THE African Development Bank (AfDB) has launched a $24 million capacity building project for public finance and economic management as Zimbabwe steps up efforts to tackle its $10,7 billion external debt.

Acting Business Editor

The AfDB, according to a statement released recently, would roll out the three-year project to assist treasury in effectively managing public finances.

Zimbabwe, which introduced multiple currencies in 2009, has been operating on a cash budget due to capital constraints triggered by a high country risk and low foreign direct investment.

“The project is aligned with the country’s Medium Term Plan (MTP) and the Zimbabwe Accelerated Arrears Clearance, Debt and Development Strategy (ZAADDS),” said the AfDB in a statement.

“The project will be financed with ADF resources to the tune of $24,2 million over a period of three years, ending 2015.

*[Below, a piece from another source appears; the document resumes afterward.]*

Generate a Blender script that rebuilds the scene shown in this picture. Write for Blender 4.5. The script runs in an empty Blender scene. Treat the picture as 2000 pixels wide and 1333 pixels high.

“The project’s overall development objective is to improve public finance and economic management to support the implementation of the MTP in restoring macroeconomic stability and promoting inclusive growth.

“The specific objectives are to strengthen the capacity of key institutions involved in public financial management, monitoring and evaluation, and private sector development.”

Zimbabwe’s economy, according to Finance minister Tendai Biti, contracted by 3% during the first four months of of the year due to political uncertainty surrounding the July 31 elections.

Experts say government commitment to meeting the International Monetary Fund (IMF) staff monitored programme adopted last month is also critical in stimulating economic growth.

The staff-monitored programme is an informal agreement between the IMF and the host country, which allows the IMF to monitor the implementation of economic programmes of that same country.

Zimbabwe’s economy began a growth trajectory in 2009 when the country introduced the multicurrency system, becoming one of the fastest growing economies in the world. The economy took off at 5,4% in 2009, 9,6% in 2010, 10,6% in 2011 and 5,6% in 2012.

The inflation rate began at -7,7% in 2009, 2010 inflation was at 3%, 3,5% in 2011 and 2012 3,7%.